Venus doesn't have a ring around it either, be it dark matter or comet dust, but that doesn't make this planet any less beautiful than Saturn.

Counting stars by candlelight, all are dim but one is bright;
The spiral light of Venus, rising first and shining best,
On, from the northwest corner, of a brand new crescent moon,
While crickets and cicadas sing, a rare and different tune,
Terrapin Station

I'm not much of a Grateful Dead fan, never have been nor will I ever be, but Terrapin Station 1977 has got to be, despite what the critics say, one of the finest rock songs ever written. It is sixteen and a half minutes of pure brilliance, both in terms of music and lyrics.

reader etudiant said...

Mark Twain got the preprint. That explains his comment: "...Science. One gets such wholesale returns of conjecture out of such a trifling investment of fact."

reader Kimmo Rouvari said...

Well, for how long analysing the data takes? Flyby happened approx. three months ago :-) God damn!

reader Calin said...

"It seems much wiser to me to define the free will of a human or an object as"

Yes, you can define it to fit your view, but we must take what philosophers and theologian consider to be: causal decoupling of human decisions by God's will (or God's laws). So, I think Sabine's definition is the right one.

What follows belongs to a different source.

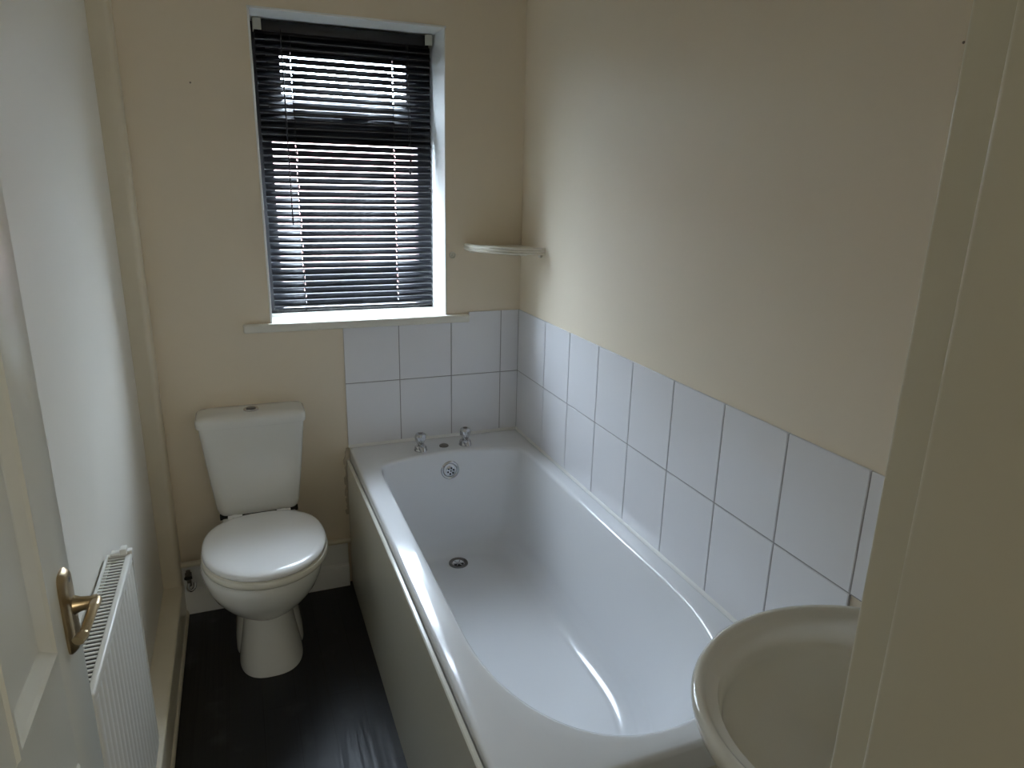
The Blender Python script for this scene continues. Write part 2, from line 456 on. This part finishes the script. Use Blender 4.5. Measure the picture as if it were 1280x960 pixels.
tube(bm, smooth_path([(-.402, BY-.026, 1.99), (-.400, BY-.028, 1.90), (-.391, BY-.024, 1.75), (-.391, BY-.024, 1.60)]), .0011, 6)
for (x, z) in ((-.395, 1.555), (-.391, 1.585)):
    lathe(bm, [(.0018, .022), (.0035, .018), (.0055, .002), (.004, 0), (0, 0)], 'z', (x, BY-.022, z), 12)
bobj('pull_cord', bm, M['cord'], 50)

# ---------------------------------------------------------------- corner shelf and wall cap
sh = thing('corner_shelf', 'small ivory plastic quarter round shelf fixed in corner right of window', 'shelf', (-.002, -.002, 1.300))
R0 = .228
def qring(r, z, n=28): return [(-.0-r*math.cos(PI/2*k/n)*1.0, -r*math.sin(PI/2*k/n), z) for k in range(n+1)]
bm = bmesh.new()
def qprof(prof, n=28):
    rings = []
    for k in range(n+1):
        a = PI/2*k/n
        rings.append([(-r*math.cos(a), -r*math.sin(a), z) for r, z in prof])
    loft(bm, rings)
qprof([(.0006, .002), (.0006, .008), (R0-.02, .008), (R0-.02, .002)])
obj('tray', bm, M['shelf'], sh, 35)
bm = bmesh.new()
qprof([(R0-.0195, -.006), (R0-.0195, .012), (R0-.014, .016), (R0-.006, .016), (R0-.002, .012), (R0-.004, .008), (R0, .004), (R0-.004, .0), (R0-.001, -.004), (R0-.006, -.009), (R0-.014, -.009)])
obj('rim', bm, M['shelf'], sh, 25)
for w in (0, 1):
    bm = bmesh.new()
    poly = [(-.02, -.0095+.0105), (-R0+.03, .001)]
    pts = [(-.012, .0015), (-R0+.024, .0015), (-R0+.024, -.018), (-R0+.036, -.021), (-R0+.05, -.012), (-.10, -.016), (-.05, -.030), (-.012, -.034)]
    extrude_poly(bm, pts, -.0, -.008, 'y' if w == 0 else 'x')
    obj('bracket', bm, M['shelf'], sh)
cp = thing('wall_cap', 'small round ivory plastic cap on wall between window and corner shelf', 'cap', (-.272, -.0005, 1.273))
bm = bmesh.new(); lathe(bm, [(0, 0), (.0125, 0), (.0125, .003), (.010, .005), (.0085, .0025), (.007, .0025), (0, .0025)], 'y', (0, 0, 0), 32); obj('base', bm, M['shelf'], cp, 35)
bm = bmesh.new(); lathe(bm, [(0, .002), (.0055, .002), (.0055, .008), (.004, .010), (0, .0105)], 'y', (0, 0, 0), 24); obj('stud', bm, M['shelf'], cp, 35)

# ---------------------------------------------------------------- bath
BXC, BRZ = -.335, .570
bath = thing('bathtub', 'white bathtub along right wall with cream side panel and chrome taps', 'bathtub', (0, 0, 0))
OX0, OX1, OY0, OY1 = -.6745, -.004, -1.657, -.005
def inside(dx, y, hw, yt, bow, y0, yb, nt, nb):
    if y >= y0:
        Y = yt - bow*(dx/max(hw, 1e-6))**2
        return (abs(dx/hw))**nt + (abs((y-y0)/(Y-y0)))**nt
    return abs(dx/hw)**nb + abs((y-y0)/(yb-y0))**nb
CY = -.86
# directions from even steps round the outer rectangle, corners included
def rectpts(n_long=46, n_short=26):
    P = []
    for k in range(n_short): P.append((OX0+(OX1-OX0)*k/n_short, OY0))
    for k in range(n_long): P.append((OX1, OY0+(OY1-OY0)*k/n_long))
    for k in range(n_short): P.append((OX1-(OX1-OX0)*k/n_short, OY1))
    for k in range(n_long): P.append((OX0, OY1-(OY1-OY0)*k/n_long))
    return P
RP = rectpts()
def ring(par, z):
    hw, yt, bow, y0, yb, nt, nb = par; out = []
    for (px, py) in RP:
        dx, dy = px-BXC, py-CY; lo, hi = 0, 1.3
        for _ in range(40):
            m_ = (lo+hi)/2
            if inside(dx*m_, CY+dy*m_, hw, yt, bow, y0, yb, nt, nb) < 1: lo = m_
            else: hi = m_
        out.append((BXC+dx*lo, CY+dy*lo, z))
    return out
def lerp(a, b, t): return tuple(x+(y-x)*t for x, y in zip(a, b))
top = (.270, -.163, .055, -1.19, -1.602, 26, 2.25)
bot = (.212, -.212, .015, -1.02, -1.36, 7, 2.3)
def grow(p, d): return (p[0]+d, p[1]+d, p[2], p[3], p[4]-d, p[5], p[6])
rings = []
def rect(off, z):
    r_ = []
    for (px, py) in RP:
        r_.append((min(max(px, OX0-off), OX1+off) if False else px + (-off if px <= OX0+1e-6 else off if px >= OX1-1e-6 else 0),
                   py + (-off if py <= OY0+1e-6 else off if py >= OY1-1e-6 else 0), z))
    return r_
rings.append(rect(0.001, BRZ-.062)); rings.append(rect(0, BRZ-.012))
for k in range(1, 6):
    a = PI/2*k/5; rings.append(rect(-.011*(1-math.cos(a)), BRZ-.012+.011*math.sin(a)))
rings.append(rect(-.022, BRZ))
g = grow(top, .012); r_in = ring(g, BRZ)
for t in (.35, .7): rings.append([lerp(a, b, t) for a, b in zip(rect(-.022, BRZ), r_in)])
rings.append(r_in)
for k in range(1, 5):
    a = PI/2*k/4; rings.append(ring(grow(top, .012-.012*math.sin(a)), BRZ-.012*(1-math.cos(a))))
ZBOT = .172
def wall(t):       # t 0..1 down the wall
    return lerp(top, bot, t)
for t in (.08, .2, .35, .5, .65, .78, .86):
    rings.append(ring(wall(t*.92), BRZ-.012-(BRZ-.012-ZBOT)*t))
base = wall(.86*.92); zs = BRZ-.012-(BRZ-.012-ZBOT)*.86
for k in range(1, 8):
    a = PI/2*k/7; q = grow(lerp(base, bot, 1), 0)
    d = .045*(1-math.cos(a))
    rings.append(ring(grow(lerp(base, bot, min(1, .4+.12*k)), -d), zs - (zs-ZBOT-.004)*math.sin(a)))
fin = grow(bot, -.055)
last = rings[-1]
DR = (-.337, -.290)
for t in (.25, .5, .75, .92):
    rings.append([(p[0]+(DR[0]-p[0])*t, p[1]+(DR[1]-p[1])*t, ZBOT+.004-.004*t) for p in last])
bm = bmesh.new(); loft(bm, rings, cap0=False, cap1=True)
tub = obj('tub', bm, M['acrylic'], bath, 38)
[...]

reader Jonathan Kerr said...

Hi Lubos, sorry to bring this point to the discussion a bit late, but you're wrong about the moon's orbit not 'seeing' any discrepancy.

You say "I don't understand why this dark matter should reveal itself as a difference between two measurement of the Earth's mass. For example, the Earth's gravitational field affecting the motion of the Moon has always included all "terrestrial dark matter components" as well, didn't it? It's not clear to me why his [Ben Harris's] calculation should "see" the dark matter contribution while the others "shouldn't see" it."

Before Adler's flyby anomaly paper, he found a similar kind of discrepancy by calculating the Earth's mass in two different ways, one via the moon's orbit, the other via Lageos.
He set a limit of no more than 4e-9 Earth masses for the amount of DM that might be between the two orbits.

reader Luboš Motl said...

Thanks, but I don't understand the comment. Moon's orbit follows - at a huge accuracy - Newton's equations or Kepler's laws with the total mass being the whole mass in the ball of radius 380,000 km centered at the Earth. Everything that is this close enough to the Earth - less than the Moon - and that is perhaps spherically symmetrically bound to the Earth contributes to the gravitational field.

Another speculation would be that the field is significantly spherically asymmetric. Some asymmetry or anisotropy is caused by the Earth's being an approximate ellipsoid. The other effects are almost certainly much weaker.

reader Jonathan Kerr said...

Well, I expect Adler's figures are nearer the mark than Harris's, but until we get numbers that are the same from all calculations the question remains, particularly in the light of the flyby anomaly.